— start DATA SEGMENT —

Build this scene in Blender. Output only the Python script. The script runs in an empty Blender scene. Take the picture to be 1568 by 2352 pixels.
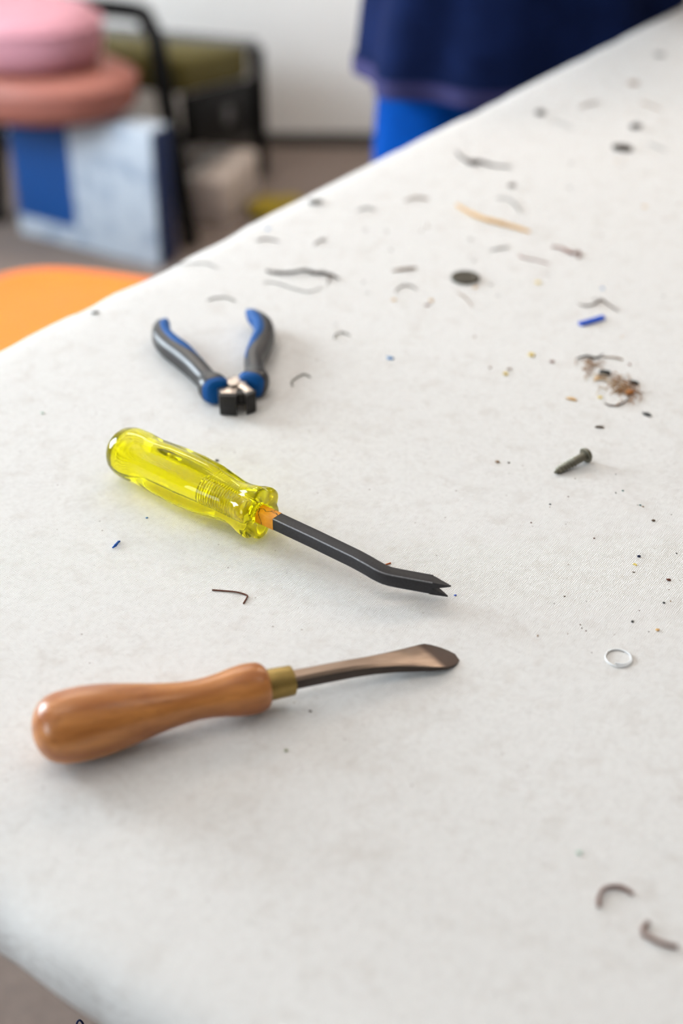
import bpy, bmesh, math, random
from mathutils import Vector, Matrix, noise

# ------------------------------------------------------------------ camera
SC = bpy.context.scene
COL = SC.collection
R = math.radians
TABLE_Z = 0.92            # height of the cloth surface

cam_data = bpy.data.cameras.new('camera')
cam = bpy.data.objects.new('camera', cam_data)
COL.objects.link(cam)
cam.location = (0.0, 0.0, TABLE_Z + 0.44)
cam.rotation_euler = (R(90.0 - 33.5), 0.0, 0.0)
cam_data.sensor_fit = 'VERTICAL'
cam_data.sensor_height = 36.0
cam_data.sensor_width = 24.0
cam_data.lens = 50.0
cam_data.clip_start = 0.02
cam_data.dof.use_dof = True
cam_data.dof.focus_distance = 0.752
cam_data.dof.aperture_fstop = 3.6
cam_data.dof.aperture_blades = 9
SC.camera = cam

# ------------------------------------------------------------------ world
world = bpy.data.worlds.new('overcast_daylight')
SC.world = world
world.use_nodes = True
world.node_tree.nodes['Background'].inputs[0].default_value = (0.80, 0.88, 1.0, 1)
world.node_tree.nodes['Background'].inputs[1].default_value = 1.0

# ------------------------------------------------------------------ lights
def area_light(name, loc, target, sx, sy, power, color):
    d = bpy.data.lights.new(name, 'AREA')
    d.shape = 'RECTANGLE'
    d.size, d.size_y = sx, sy
    d.energy = power
    d.color = color
    o = bpy.data.objects.new(name, d)
    COL.objects.link(o)
    o.location = loc
    o.rotation_euler = (Vector(target) - Vector(loc)).to_track_quat('-Z', 'Z').to_euler()
    return o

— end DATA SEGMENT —

EXERCISE DIRECTIONS:
Repeat the material above word for word, please, apart from its images.

RESULT FOR THIS TASK:
Build this scene in Blender. Output only the Python script. The script runs in an empty Blender scene. Take the picture to be 1568 by 2352 pixels.
import bpy, bmesh, math, random
from mathutils import Vector, Matrix, noise

# ------------------------------------------------------------------ camera
SC = bpy.context.scene
COL = SC.collection
R = math.radians
TABLE_Z = 0.92            # height of the cloth surface

cam_data = bpy.data.cameras.new('camera')
cam = bpy.data.objects.new('camera', cam_data)
COL.objects.link(cam)
cam.location = (0.0, 0.0, TABLE_Z + 0.44)
cam.rotation_euler = (R(90.0 - 33.5), 0.0, 0.0)
cam_data.sensor_fit = 'VERTICAL'
cam_data.sensor_height = 36.0
cam_data.sensor_width = 24.0
cam_data.lens = 50.0
cam_data.clip_start = 0.02
cam_data.dof.use_dof = True
cam_data.dof.focus_distance = 0.752
cam_data.dof.aperture_fstop = 3.6
cam_data.dof.aperture_blades = 9
SC.camera = cam

# ------------------------------------------------------------------ world
world = bpy.data.worlds.new('overcast_daylight')
SC.world = world
world.use_nodes = True
world.node_tree.nodes['Background'].inputs[0].default_value = (0.80, 0.88, 1.0, 1)
world.node_tree.nodes['Background'].inputs[1].default_value = 1.0

# ------------------------------------------------------------------ lights
def area_light(name, loc, target, sx, sy, power, color):
    d = bpy.data.lights.new(name, 'AREA')
    d.shape = 'RECTANGLE'
    d.size, d.size_y = sx, sy
    d.energy = power
    d.color = color
    o = bpy.data.objects.new(name, d)
    COL.objects.link(o)
    o.location = loc
    o.rotation_euler = (Vector(target) - Vector(loc)).to_track_quat('-Z', 'Z').to_euler()
    return o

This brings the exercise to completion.